→ **DATASET CONTENT**

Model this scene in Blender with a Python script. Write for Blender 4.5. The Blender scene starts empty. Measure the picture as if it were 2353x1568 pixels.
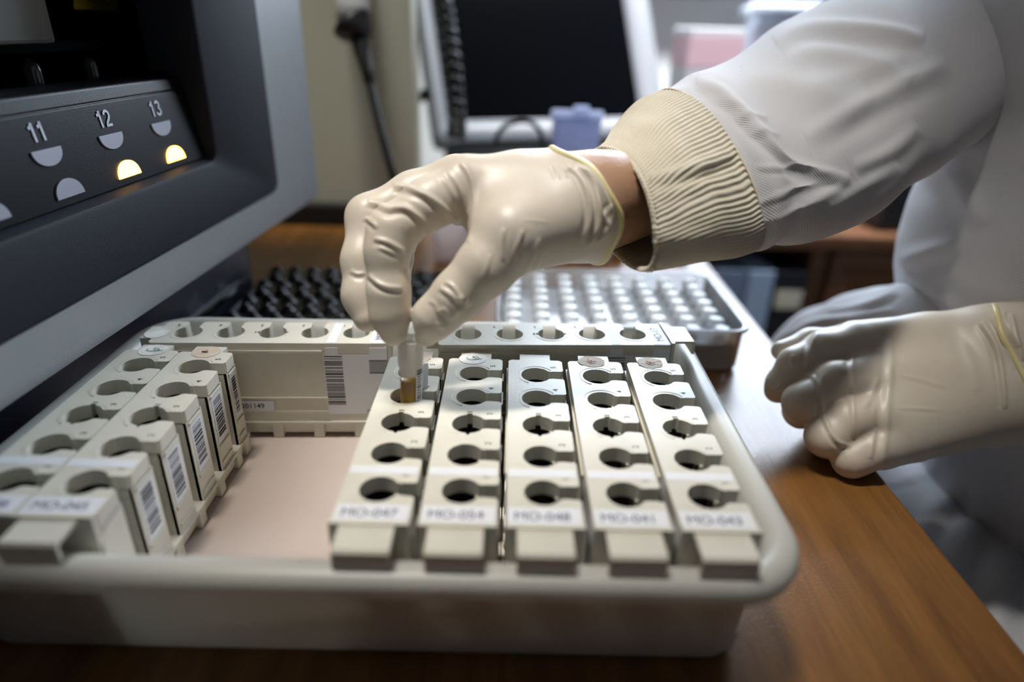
import bpy, bmesh, math, random
import numpy as np
import openvdb
from mathutils import Vector, Matrix
random.seed(7); np.random.seed(7)
SC = bpy.context.scene
COL = SC.collection
TOP = -0.062          # table top; z = 0 is the level of the sample racks' upper faces
FLOOR = TOP - 0.75
PI = math.pi

# ------------------------------------------------------------------ camera
CAM_POS = np.array([0.0448, -0.1931, 0.1538])
CAM_M = np.array([[0.9996374943, 0.0023467710, 0.0268211224],
                  [0.0251915136, -0.4330686319, -0.9010088500],
                  [0.0095009254, 0.9013578938, -0.4329707608]])   # rows: right, down, forward
FPX = 1516.0
def ray(px, py):
    return CAM_M.T @ np.array([(px - 1176.5) / FPX, (py - 784) / FPX, 1.0])
def cp(px, py, d):
    """world point seen at (px, py), d metres along the optical axis"""
    return CAM_POS + ray(px, py) * d
def onplane(px, py, axis, v):
    r = ray(px, py)
    return CAM_POS + r * ((v - CAM_POS[axis]) / r[axis])
def project(P):
    X = (np.atleast_2d(P) - CAM_POS) @ CAM_M.T
    return np.stack([1176.5 + FPX * X[:, 0] / X[:, 2], 784 + FPX * X[:, 1] / X[:, 2], X[:, 2]], 1)

cam = bpy.data.cameras.new('camera'); camo = bpy.data.objects.new('camera', cam); COL.objects.link(camo)
m = np.eye(4); m[:3, 0] = CAM_M[0]; m[:3, 1] = -CAM_M[1]; m[:3, 2] = -CAM_M[2]; m[:3, 3] = CAM_POS
camo.matrix_world = Matrix(m.tolist())
cam.sensor_width = 36; cam.lens = FPX * 36 / 2353; cam.clip_start = 0.01; cam.clip_end = 50
cam.dof.use_dof = True; cam.dof.focus_distance = 0.325; cam.dof.aperture_fstop = 2.9
SC.camera = camo

# ------------------------------------------------------------------ materials
def lin(c):
    out = []
    for v in c:
        v = v / 255.0
        out.append(v / 12.92 if v <= 0.04045 else ((v + 0.055) / 1.055) ** 2.4)
    return out
def mat(name, rgb, rough=0.5, metal=0.0, spec=0.5, vary=0.0, vscale=30, bump=0.0, bscale=200, transl=0.0,
        sss=0.0, sss_r=0.01, coat=0.0, vary_rgb=None, emit=None, estr=0.0, detail=4):
    mt = bpy.data.materials.new(name); mt.use_nodes = True
    nt = mt.node_tree; N = nt.nodes; L = nt.links
    b = N['Principled BSDF']; out = N['Material Output']
    c = lin(rgb)
    b.inputs['Base Color'].default_value = (*c, 1)
    b.inputs['Roughness'].default_value = rough
    b.inputs['Metallic'].default_value = metal
    b.inputs['Specular IOR Level'].default_value = spec
    b.inputs['Coat Weight'].default_value = coat
    b.inputs['Coat Roughness'].default_value = 0.08
    if sss:
        b.inputs['Subsurface Weight'].default_value = sss
        b.inputs['Subsurface Radius'].default_value = (1.0, 0.75, 0.55)
        b.inputs['Subsurface Scale'].default_value = sss_r
    tc = N.new('ShaderNodeTexCoord')
    if vary:
        no = N.new('ShaderNodeTexNoise'); no.inputs['Scale'].default_value = vscale; no.inputs['Detail'].default_value = detail
        L.new(tc.outputs['Object'], no.inputs['Vector'])
        mx = N.new('ShaderNodeMix'); mx.data_type = 'RGBA'
        c2 = lin(vary_rgb) if vary_rgb else [v * (1 - vary) for v in c]
        c1 = c if vary_rgb else [min(1, v * (1 + vary)) for v in c]
        mx.inputs[6].default_value = (*c1, 1); mx.inputs[7].default_value = (*c2, 1)
        rp = N.new('ShaderNodeValToRGB'); rp.color_ramp.elements[0].position = 0.35; rp.color_ramp.elements[1].position = 0.65
        L.new(no.outputs['Fac'], rp.inputs['Fac'])
        mu = N.new('ShaderNodeMath'); mu.operation = 'MULTIPLY'; mu.inputs[1].default_value = vary if vary_rgb else 1.0
        L.new(rp.outputs['Color'], mu.inputs[0]); L.new(mu.outputs[0], mx.inputs[0])
        L.new(mx.outputs[2], b.inputs['Base Color'])
    if bump:
        n2 = N.new('ShaderNodeTexNoise'); n2.inputs['Scale'].default_value = bscale; n2.inputs['Detail'].default_value = 3
        L.new(tc.outputs['Object'], n2.inputs['Vector'])
        bp = N.new('ShaderNodeBump'); bp.inputs['Strength'].default_value = bump; bp.inputs['Distance'].default_value = 0.0006
        L.new(n2.outputs['Fac'], bp.inputs['Height']); L.new(bp.outputs['Normal'], b.inputs['Normal'])
    if emit:
        b.inputs['Emission Color'].default_value = (*lin(emit), 1); b.inputs['Emission Strength'].default_value = estr
    if transl:
        tr = N.new('ShaderNodeBsdfTranslucent'); tr.inputs['Color'].default_value = (*c, 1)
        ms = N.new('ShaderNodeMixShader'); ms.inputs[0].default_value = transl
        L.new(b.outputs[0], ms.inputs[1]); L.new(tr.outputs[0], ms.inputs[2]); L.new(ms.outputs[0], out.inputs['Surface'])
    return mt
def clear_mat(name, rgb, opacity=0.15, rough=0.05, ior=1.45, body=0.1):
    """thin clear plastic: fresnel gloss over transparency, with a little milky body"""
    mt = bpy.data.materials.new(name); mt.use_nodes = True
    nt = mt.node_tree; N = nt.nodes; L = nt.links; N.clear()
    out = N.new('ShaderNodeOutputMaterial'); t = N.new('ShaderNodeBsdfTransparent'); t.inputs[0].default_value = (*lin(rgb), 1)
    g = N.new('ShaderNodeBsdfGlossy'); g.inputs['Roughness'].default_value = rough; g.inputs[0].default_value = (1, 1, 1, 1)
    d = N.new('ShaderNodeBsdfDiffuse'); d.inputs[0].default_value = (*lin(rgb), 1)
    f = N.new('ShaderNodeFresnel'); f.inputs[0].default_value = ior
    m1 = N.new('ShaderNodeMixShader'); m1.inputs[0].default_value = opacity
    L.new(t.outputs[0], m1.inputs[1]); L.new(d.outputs[0], m1.inputs[2])
    m2 = N.new('ShaderNodeMixShader'); L.new(f.outputs[0], m2.inputs[0])
    L.new(m1.outputs[0], m2.inputs[1]); L.new(g.outputs[0], m2.inputs[2]); L.new(m2.outputs[0], out.inputs[0])
    return mt

def wood_mat(name, c1, c2, rough=0.35, stretch=(14, 1.2, 14), spec=0.5):
    mt = bpy.data.materials.new(name); mt.use_nodes = True
    nt = mt.node_tree; N = nt.nodes; L = nt.links; b = N['Principled BSDF']
    tc = N.new('ShaderNodeTexCoord'); mp = N.new('ShaderNodeMapping'); mp.inputs['Scale'].default_value = stretch
    L.new(tc.outputs['Object'], mp.inputs[0])
    n1 = N.new('ShaderNodeTexNoise'); n1.inputs['Scale'].default_value = 6; n1.inputs['Detail'].default_value = 8; n1.inputs['Distortion'].default_value = 0.6
    n2 = N.new('ShaderNodeTexNoise'); n2.inputs['Scale'].default_value = 55; n2.inputs['Detail'].default_value = 4
    L.new(mp.outputs[0], n1.inputs[0]); L.new(mp.outputs[0], n2.inputs[0])
    a = N.new('ShaderNodeMath'); a.operation = 'MULTIPLY_ADD'; a.inputs[1].default_value = 0.35; L.new(n2.outputs['Fac'], a.inputs[0])
    L.new(n1.outputs['Fac'], a.inputs[2])
    r = N.new('ShaderNodeValToRGB'); r.color_ramp.elements[0].position = 0.45; r.color_ramp.elements[1].position = 0.85
    r.color_ramp.elements[0].color = (*lin(c2), 1); r.color_ramp.elements[1].color = (*lin(c1), 1)
    L.new(a.outputs[0], r.inputs[0]); L.new(r.outputs[0], b.inputs['Base Color'])
    n3 = N.new('ShaderNodeTexNoise'); n3.inputs['Scale'].default_value = 900; n3.inputs['Detail'].default_value = 2; L.new(tc.outputs['Object'], n3.inputs[0])
    bp = N.new('ShaderNodeBump'); bp.inputs['Strength'].default_value = 0.35; bp.inputs['Distance'].default_value = 0.0004
    L.new(n3.outputs['Fac'], bp.inputs['Height']); L.new(bp.outputs[0], b.inputs['Normal'])
    b.inputs['Roughness'].default_value = rough; b.inputs['Specular IOR Level'].default_value = spec
    return mt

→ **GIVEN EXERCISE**
Only lines belong in the copy: transcribe those from the start of the data through the line that contains "SC.camera = camo", and skip the pictures.

→ **EXERCISE RESPONSE**
Model this scene in Blender with a Python script. Write for Blender 4.5. The Blender scene starts empty. Measure the picture as if it were 2353x1568 pixels.
import bpy, bmesh, math, random
import numpy as np
import openvdb
from mathutils import Vector, Matrix
random.seed(7); np.random.seed(7)
SC = bpy.context.scene
COL = SC.collection
TOP = -0.062          # table top; z = 0 is the level of the sample racks' upper faces
FLOOR = TOP - 0.75
PI = math.pi

# ------------------------------------------------------------------ camera
CAM_POS = np.array([0.0448, -0.1931, 0.1538])
CAM_M = np.array([[0.9996374943, 0.0023467710, 0.0268211224],
                  [0.0251915136, -0.4330686319, -0.9010088500],
                  [0.0095009254, 0.9013578938, -0.4329707608]])   # rows: right, down, forward
FPX = 1516.0
def ray(px, py):
    return CAM_M.T @ np.array([(px - 1176.5) / FPX, (py - 784) / FPX, 1.0])
def cp(px, py, d):
    """world point seen at (px, py), d metres along the optical axis"""
    return CAM_POS + ray(px, py) * d
def onplane(px, py, axis, v):
    r = ray(px, py)
    return CAM_POS + r * ((v - CAM_POS[axis]) / r[axis])
def project(P):
    X = (np.atleast_2d(P) - CAM_POS) @ CAM_M.T
    return np.stack([1176.5 + FPX * X[:, 0] / X[:, 2], 784 + FPX * X[:, 1] / X[:, 2], X[:, 2]], 1)

cam = bpy.data.cameras.new('camera'); camo = bpy.data.objects.new('camera', cam); COL.objects.link(camo)
m = np.eye(4); m[:3, 0] = CAM_M[0]; m[:3, 1] = -CAM_M[1]; m[:3, 2] = -CAM_M[2]; m[:3, 3] = CAM_POS
camo.matrix_world = Matrix(m.tolist())
cam.sensor_width = 36; cam.lens = FPX * 36 / 2353; cam.clip_start = 0.01; cam.clip_end = 50
cam.dof.use_dof = True; cam.dof.focus_distance = 0.325; cam.dof.aperture_fstop = 2.9
SC.camera = camo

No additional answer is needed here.